15.3. The Customer shall give written notice to actajob of any Legal Action no later
than 30 days after first receiving notice of a Legal Action, and shall give copies
to actajob of all communications, notices and/or other actions relating to the Legal
Action. The Customer shall give actajob the sole control of the defence of any Legal
Action, shall act in accordance with the reasonable instructions of actajob and
shall give actajob such assistance as actajob reasonably requests to defend or settle
such claim. actajob shall conduct its defence at all times in a manner that is not
adverse to the Customer’s interests. The Customer may employ its own counsel to
assist it with respect to any such claim. The Customer shall bear all costs of engaging
its own counsel, unless engagement of counsel is necessary because of a conflict
of interest with actajob or its counsel, or because actajob fails to assume control
of the defence. The Customer shall not settle or compromise any Legal Action without
actajob’s express written consent. actajob shall be relieved of its indemnification
obligation under Section 15 if the Customer materially fails to comply with Section
15.2.
16. Indemnification by the Customer
16.1. The Customer shall indemnify and hold harmless actajob, its affiliates, directors,
and employees from any damages finally awarded against actajob (including, without
limitation, reasonable costs and legal fees incurred by actajob) arising out of
any third party suit, claim or other legal action (including but not limited to
any governmental investigations, complaints and actions) in connection with the
Customer Data, including, without limitation, any action for infringement of any
trademark, copyright, trade secret, right of publicity or privacy (including defamation),
patent or other proprietary right with respect to the Customer Data (“Legal Claim”).
16.2. actajob shall give written notice to the Customer of any Legal Claim no later
than 30 days after first receiving notice of a Legal Claim, and shall give copies
to The Customer of all communications, notices and/or other actions relating to
the Legal Claim. actajob shall give the Customer the sole control of the defence
of any Legal Claim, shall act in accordance with the reasonable instructions of
the Customer and shall give The Customer such assistance as the Customer reasonably
requests to defend or settle such claim. The Customer shall conduct its defence
at all times in a manner which is not adverse to actajob’s interests. actajob may
employ its own counsel to assist it with respect to any such claim. actajob shall
bear all costs of engaging its own counsel, unless engagement of counsel is necessary
because of a conflict of interest with the Customer or its counsel, or because the
Customer fails to assume control of the defence. actajob shall not settle or compromise
any Legal Claim without the Customer’s express written consent. The Customer shall
be relieved of its indemnification obligation under Section 16 if actajob materially
fails to comply with Section 16.1.
17. Miscellaneous
17.1. This Agreement together with the Contract represents the entire agreement
of the parties, and supersedes any prior or current agreements or understandings,
whether written or oral. If there is a conflict between the Agreement and a Contract,
the Contract shall prevail.
17.2. This Agreement shall be governed by the laws of Scotland (excluding its choice
of law rules). The parties consent to the exercise of exclusive jurisdiction of
the Courts of Scotland for any claim relating to this Agreement.

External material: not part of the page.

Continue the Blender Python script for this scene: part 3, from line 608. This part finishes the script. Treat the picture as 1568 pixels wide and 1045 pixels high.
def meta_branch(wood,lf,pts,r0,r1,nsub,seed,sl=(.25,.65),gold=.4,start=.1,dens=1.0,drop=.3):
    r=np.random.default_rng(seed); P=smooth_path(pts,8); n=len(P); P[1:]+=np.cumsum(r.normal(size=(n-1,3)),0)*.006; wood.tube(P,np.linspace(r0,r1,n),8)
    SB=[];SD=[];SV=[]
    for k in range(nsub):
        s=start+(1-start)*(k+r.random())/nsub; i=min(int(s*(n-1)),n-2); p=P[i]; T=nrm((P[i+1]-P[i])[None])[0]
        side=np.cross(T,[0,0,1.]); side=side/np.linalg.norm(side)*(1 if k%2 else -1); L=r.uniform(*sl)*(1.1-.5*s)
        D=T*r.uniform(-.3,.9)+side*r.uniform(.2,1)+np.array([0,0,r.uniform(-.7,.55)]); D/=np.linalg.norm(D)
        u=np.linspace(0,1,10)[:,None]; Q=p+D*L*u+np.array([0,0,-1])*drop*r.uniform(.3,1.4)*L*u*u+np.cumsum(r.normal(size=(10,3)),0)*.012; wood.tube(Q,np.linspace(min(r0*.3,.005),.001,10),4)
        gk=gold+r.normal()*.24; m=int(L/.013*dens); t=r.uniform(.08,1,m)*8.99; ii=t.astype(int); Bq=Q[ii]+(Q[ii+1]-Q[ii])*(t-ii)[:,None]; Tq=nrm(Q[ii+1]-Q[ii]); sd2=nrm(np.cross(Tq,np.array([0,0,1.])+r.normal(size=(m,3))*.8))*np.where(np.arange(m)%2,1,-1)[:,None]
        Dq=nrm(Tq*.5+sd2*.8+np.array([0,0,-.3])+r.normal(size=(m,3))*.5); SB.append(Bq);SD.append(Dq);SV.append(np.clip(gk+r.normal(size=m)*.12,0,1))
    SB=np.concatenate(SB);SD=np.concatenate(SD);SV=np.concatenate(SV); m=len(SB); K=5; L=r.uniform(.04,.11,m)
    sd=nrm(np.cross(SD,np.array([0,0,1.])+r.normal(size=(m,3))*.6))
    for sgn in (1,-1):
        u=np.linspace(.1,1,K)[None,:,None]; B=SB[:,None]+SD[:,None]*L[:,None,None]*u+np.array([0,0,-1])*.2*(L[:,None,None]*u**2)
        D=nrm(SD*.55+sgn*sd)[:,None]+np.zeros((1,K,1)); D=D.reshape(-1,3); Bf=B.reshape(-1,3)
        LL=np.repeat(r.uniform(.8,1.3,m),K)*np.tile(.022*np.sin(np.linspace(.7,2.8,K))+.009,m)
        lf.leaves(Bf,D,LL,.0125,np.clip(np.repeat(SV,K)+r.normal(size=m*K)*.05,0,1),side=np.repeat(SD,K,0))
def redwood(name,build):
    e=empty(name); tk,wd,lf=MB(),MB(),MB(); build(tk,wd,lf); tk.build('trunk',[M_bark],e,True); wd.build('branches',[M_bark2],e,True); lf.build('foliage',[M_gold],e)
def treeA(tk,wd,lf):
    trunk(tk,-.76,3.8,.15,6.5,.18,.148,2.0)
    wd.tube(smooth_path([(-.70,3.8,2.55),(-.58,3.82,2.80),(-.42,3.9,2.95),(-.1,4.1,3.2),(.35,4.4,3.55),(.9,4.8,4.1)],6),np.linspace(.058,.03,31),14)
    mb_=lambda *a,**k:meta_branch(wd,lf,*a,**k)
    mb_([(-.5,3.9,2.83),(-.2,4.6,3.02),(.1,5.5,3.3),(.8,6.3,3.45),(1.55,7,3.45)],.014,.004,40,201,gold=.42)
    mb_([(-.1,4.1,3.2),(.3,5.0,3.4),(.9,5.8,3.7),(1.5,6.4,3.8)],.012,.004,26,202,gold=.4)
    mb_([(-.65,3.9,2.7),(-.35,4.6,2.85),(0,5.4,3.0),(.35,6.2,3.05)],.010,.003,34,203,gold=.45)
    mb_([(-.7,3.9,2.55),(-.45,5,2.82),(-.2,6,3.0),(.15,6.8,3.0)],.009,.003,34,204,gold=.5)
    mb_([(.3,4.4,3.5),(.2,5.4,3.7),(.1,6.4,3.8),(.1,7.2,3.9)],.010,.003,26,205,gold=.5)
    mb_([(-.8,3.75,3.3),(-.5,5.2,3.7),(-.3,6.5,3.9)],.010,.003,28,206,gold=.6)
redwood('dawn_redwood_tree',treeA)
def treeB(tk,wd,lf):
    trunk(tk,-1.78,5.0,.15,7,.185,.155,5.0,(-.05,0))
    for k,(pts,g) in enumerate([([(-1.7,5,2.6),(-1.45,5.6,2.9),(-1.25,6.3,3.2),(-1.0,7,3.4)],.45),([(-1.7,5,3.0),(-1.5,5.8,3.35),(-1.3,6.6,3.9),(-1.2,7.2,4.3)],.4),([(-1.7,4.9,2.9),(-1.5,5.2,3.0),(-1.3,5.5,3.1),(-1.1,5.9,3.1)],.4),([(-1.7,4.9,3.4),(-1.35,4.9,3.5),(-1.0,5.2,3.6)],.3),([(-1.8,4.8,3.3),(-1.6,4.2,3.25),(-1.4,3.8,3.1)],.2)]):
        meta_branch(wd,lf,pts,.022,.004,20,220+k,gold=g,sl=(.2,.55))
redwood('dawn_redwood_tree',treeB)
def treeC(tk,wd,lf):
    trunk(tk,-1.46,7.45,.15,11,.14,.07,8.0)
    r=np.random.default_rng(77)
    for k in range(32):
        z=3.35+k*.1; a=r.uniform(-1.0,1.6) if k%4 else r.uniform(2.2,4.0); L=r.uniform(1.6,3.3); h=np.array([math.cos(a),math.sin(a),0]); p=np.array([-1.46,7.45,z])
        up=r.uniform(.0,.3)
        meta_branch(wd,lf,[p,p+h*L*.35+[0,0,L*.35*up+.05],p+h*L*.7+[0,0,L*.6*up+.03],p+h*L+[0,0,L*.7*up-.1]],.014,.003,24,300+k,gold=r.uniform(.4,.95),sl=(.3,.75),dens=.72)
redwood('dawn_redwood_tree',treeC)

17.3. The Customer shall not assign or otherwise transfer any of its rights or obligations
under this Agreement without the prior written consent of actajob. actajob may not
withhold such consent in the case of an assignation by the Customer of its rights
and obligations to an entity that has acquired all, or substantially all, of the
Customer’s assets, or to an assignation that is part of a genuine corporate restructure.
Any assignation in breach of this Section is void.